REQUIRED TASK =
Find every line with the word "this" and report how many there are, without any other text.
--- begin DATA FOR THE TASK ---
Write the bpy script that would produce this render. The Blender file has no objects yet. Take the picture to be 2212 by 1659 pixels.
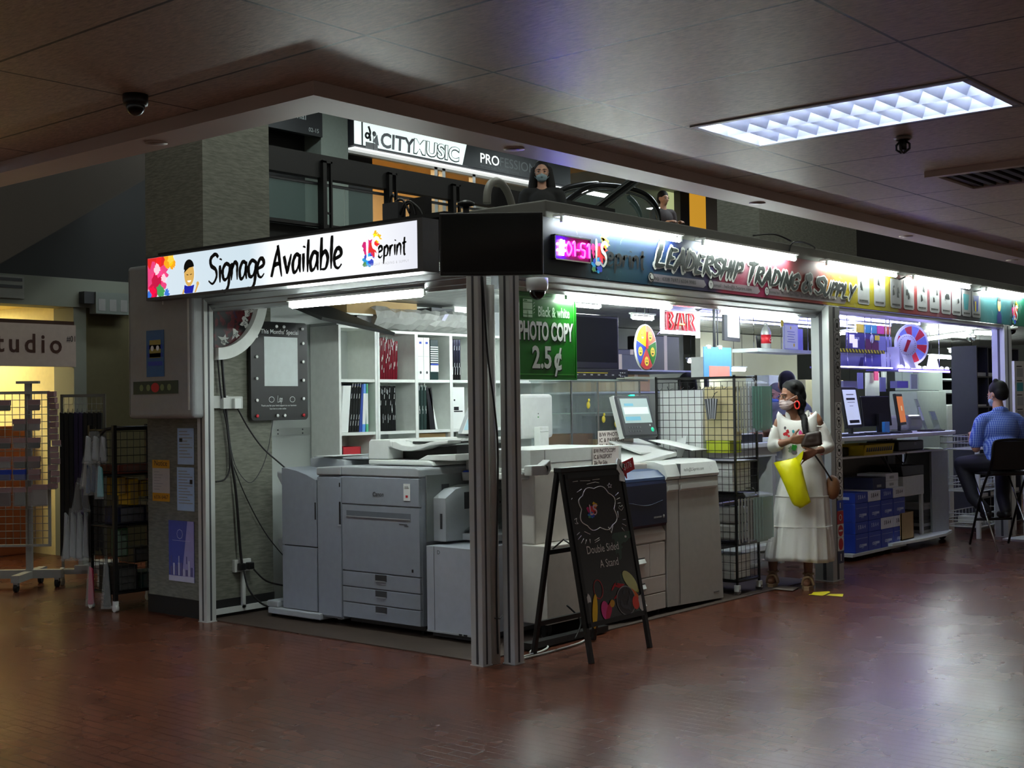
--- end DATA FOR THE TASK ---
--- begin DATA FOR THE TASK ---
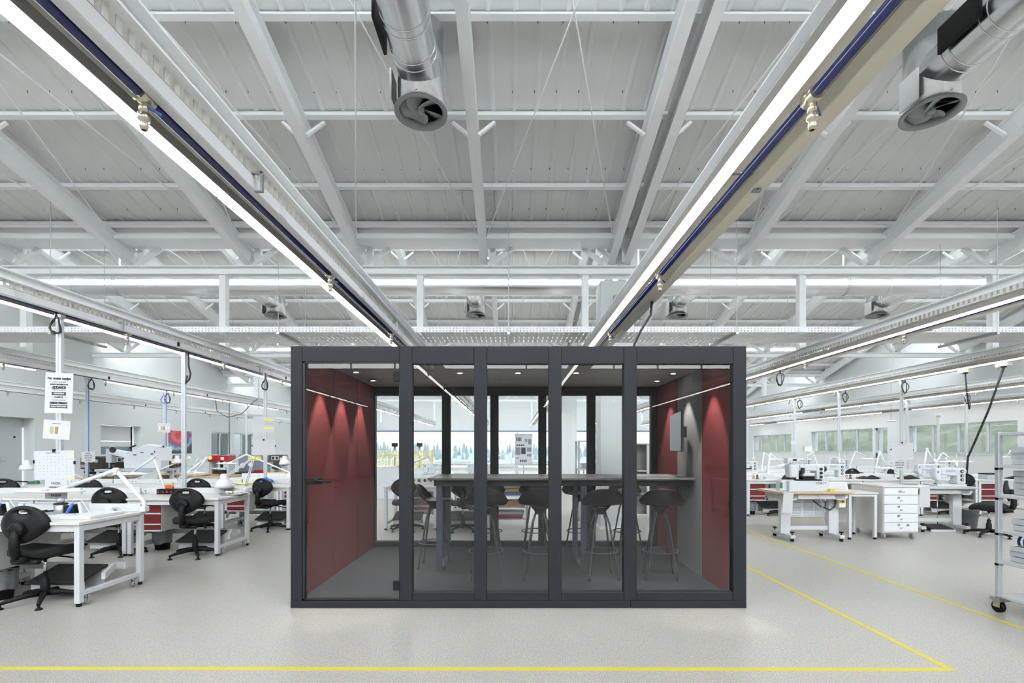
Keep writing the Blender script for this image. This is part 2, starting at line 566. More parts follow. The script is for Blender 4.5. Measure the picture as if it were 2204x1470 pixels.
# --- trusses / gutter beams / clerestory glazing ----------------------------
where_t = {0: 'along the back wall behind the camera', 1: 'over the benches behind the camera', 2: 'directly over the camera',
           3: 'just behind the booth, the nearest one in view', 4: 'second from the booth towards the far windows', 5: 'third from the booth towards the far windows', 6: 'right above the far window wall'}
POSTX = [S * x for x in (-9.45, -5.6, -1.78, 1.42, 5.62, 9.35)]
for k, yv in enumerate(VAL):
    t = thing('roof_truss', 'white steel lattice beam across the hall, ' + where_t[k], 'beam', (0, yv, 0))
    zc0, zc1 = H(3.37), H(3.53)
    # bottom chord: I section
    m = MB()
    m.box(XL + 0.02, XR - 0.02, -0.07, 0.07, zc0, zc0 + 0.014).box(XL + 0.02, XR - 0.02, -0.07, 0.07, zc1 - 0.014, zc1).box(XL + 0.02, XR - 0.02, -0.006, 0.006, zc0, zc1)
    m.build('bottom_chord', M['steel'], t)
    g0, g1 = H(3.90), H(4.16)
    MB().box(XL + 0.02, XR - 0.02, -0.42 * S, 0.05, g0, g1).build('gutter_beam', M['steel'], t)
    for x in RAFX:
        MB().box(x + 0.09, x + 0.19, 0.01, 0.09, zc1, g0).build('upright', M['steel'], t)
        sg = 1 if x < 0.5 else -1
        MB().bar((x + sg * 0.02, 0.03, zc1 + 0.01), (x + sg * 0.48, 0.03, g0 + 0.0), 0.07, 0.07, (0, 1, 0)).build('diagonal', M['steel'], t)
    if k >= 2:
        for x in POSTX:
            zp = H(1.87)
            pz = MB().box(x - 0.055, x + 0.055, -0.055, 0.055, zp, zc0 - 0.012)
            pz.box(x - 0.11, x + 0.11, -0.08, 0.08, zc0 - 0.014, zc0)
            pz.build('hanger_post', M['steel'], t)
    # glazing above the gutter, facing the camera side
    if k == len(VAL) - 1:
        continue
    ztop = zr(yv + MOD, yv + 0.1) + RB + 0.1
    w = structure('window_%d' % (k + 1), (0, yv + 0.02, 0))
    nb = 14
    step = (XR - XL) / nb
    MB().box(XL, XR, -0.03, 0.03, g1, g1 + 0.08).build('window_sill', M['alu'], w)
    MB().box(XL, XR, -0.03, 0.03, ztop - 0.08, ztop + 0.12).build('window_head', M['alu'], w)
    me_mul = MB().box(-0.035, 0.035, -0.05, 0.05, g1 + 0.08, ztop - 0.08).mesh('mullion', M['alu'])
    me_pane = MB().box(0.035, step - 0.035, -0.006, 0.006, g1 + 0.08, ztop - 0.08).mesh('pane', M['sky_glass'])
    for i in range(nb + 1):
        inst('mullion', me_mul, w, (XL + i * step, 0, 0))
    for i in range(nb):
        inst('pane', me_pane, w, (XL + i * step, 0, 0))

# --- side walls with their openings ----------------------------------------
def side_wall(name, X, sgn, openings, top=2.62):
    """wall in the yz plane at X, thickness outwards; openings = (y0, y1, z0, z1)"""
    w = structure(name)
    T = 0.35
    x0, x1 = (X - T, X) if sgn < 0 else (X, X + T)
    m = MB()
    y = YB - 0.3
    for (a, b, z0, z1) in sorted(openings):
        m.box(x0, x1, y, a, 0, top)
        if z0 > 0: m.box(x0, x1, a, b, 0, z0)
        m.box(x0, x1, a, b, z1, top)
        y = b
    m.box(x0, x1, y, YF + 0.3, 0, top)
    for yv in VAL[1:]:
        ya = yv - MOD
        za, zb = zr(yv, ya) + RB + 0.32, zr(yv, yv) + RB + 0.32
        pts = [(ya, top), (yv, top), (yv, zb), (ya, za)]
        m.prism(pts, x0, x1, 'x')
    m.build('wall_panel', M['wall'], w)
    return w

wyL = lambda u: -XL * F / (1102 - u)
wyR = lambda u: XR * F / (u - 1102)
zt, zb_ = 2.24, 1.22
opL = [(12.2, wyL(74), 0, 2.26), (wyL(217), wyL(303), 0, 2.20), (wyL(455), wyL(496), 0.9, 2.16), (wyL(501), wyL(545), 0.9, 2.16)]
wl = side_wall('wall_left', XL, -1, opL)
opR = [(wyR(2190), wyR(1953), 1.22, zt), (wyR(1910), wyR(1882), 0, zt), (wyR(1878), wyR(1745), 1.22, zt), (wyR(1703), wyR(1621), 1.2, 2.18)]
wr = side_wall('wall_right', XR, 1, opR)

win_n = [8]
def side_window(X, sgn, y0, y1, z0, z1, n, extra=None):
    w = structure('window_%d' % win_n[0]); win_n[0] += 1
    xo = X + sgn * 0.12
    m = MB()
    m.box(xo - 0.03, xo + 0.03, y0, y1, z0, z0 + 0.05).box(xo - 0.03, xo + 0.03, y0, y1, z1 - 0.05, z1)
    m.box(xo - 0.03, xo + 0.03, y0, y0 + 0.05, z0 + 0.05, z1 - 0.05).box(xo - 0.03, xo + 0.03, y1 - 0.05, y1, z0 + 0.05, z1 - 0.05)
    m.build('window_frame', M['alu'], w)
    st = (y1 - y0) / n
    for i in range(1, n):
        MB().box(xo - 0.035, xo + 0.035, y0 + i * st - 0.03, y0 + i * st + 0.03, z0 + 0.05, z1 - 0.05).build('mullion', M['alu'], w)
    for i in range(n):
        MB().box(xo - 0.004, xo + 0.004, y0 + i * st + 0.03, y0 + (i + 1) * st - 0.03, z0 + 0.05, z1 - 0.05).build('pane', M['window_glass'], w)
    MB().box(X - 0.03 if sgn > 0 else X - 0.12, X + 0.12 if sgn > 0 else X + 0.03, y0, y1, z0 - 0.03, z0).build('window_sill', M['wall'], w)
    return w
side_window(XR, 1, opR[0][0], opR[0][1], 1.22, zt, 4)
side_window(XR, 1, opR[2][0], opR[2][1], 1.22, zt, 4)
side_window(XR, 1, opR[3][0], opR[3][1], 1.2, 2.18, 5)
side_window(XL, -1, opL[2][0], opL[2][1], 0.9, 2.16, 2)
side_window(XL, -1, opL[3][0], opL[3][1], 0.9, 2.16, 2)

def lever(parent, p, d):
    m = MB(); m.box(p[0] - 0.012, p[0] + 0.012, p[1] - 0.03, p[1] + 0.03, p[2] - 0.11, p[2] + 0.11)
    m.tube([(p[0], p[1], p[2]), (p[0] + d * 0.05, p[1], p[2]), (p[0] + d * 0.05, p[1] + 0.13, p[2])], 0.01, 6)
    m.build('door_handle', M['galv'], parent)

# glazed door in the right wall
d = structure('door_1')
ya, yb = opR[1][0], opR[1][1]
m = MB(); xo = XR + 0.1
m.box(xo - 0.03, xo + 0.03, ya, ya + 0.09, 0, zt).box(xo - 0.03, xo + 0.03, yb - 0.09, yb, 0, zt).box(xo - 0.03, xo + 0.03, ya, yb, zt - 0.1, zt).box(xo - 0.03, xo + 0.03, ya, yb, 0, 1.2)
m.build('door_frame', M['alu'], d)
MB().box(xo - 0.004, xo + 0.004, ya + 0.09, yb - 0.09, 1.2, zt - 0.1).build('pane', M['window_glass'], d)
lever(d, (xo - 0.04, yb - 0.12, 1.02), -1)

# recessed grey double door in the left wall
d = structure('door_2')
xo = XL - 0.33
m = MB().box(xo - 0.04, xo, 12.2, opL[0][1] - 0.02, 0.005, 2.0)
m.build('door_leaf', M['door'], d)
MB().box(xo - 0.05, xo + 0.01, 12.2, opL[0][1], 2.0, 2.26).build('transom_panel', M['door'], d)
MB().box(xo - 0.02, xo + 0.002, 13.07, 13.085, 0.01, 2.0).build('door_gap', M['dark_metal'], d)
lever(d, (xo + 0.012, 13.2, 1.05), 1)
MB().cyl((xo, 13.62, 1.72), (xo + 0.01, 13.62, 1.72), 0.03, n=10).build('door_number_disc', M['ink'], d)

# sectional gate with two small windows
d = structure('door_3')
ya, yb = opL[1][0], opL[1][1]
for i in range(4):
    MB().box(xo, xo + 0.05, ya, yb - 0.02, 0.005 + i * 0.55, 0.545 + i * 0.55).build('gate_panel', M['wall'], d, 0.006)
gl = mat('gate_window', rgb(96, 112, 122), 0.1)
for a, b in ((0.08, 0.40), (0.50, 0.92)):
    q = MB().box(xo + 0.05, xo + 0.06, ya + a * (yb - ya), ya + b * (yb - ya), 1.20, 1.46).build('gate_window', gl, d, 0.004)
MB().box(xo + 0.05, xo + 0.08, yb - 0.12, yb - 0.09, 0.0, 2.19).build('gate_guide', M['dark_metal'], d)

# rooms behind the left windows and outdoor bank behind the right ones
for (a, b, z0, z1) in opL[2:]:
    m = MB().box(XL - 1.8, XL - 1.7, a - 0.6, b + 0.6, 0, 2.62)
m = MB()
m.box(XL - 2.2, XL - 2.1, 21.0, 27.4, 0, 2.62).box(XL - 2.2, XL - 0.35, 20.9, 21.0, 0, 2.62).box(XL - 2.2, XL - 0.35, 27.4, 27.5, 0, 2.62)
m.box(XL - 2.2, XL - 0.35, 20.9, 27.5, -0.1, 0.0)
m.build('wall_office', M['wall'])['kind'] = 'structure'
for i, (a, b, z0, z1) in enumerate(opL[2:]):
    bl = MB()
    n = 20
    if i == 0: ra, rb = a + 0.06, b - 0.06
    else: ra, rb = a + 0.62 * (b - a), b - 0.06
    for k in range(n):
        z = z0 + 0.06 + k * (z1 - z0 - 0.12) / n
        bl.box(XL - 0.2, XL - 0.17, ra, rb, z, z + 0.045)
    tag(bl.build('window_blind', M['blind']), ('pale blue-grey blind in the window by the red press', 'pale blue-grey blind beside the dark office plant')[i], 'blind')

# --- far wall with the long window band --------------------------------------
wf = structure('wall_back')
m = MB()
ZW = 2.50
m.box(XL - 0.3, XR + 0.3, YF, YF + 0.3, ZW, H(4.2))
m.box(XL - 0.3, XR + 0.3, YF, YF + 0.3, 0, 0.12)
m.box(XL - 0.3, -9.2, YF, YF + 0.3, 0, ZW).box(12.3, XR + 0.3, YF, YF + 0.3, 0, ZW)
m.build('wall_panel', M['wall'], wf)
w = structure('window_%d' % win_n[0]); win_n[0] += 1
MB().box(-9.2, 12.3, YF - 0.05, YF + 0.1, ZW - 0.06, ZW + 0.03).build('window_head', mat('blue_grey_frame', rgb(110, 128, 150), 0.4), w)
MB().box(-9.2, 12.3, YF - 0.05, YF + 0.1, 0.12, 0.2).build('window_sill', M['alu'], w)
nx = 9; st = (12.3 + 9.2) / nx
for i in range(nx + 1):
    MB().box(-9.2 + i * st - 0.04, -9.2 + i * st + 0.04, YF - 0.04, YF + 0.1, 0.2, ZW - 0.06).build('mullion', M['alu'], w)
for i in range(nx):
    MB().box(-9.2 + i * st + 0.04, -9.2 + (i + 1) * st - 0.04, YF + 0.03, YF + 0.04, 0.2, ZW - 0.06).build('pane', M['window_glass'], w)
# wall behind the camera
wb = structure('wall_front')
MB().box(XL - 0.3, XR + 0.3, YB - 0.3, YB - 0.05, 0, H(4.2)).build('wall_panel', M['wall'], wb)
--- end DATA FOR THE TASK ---
TASK RESULT =
2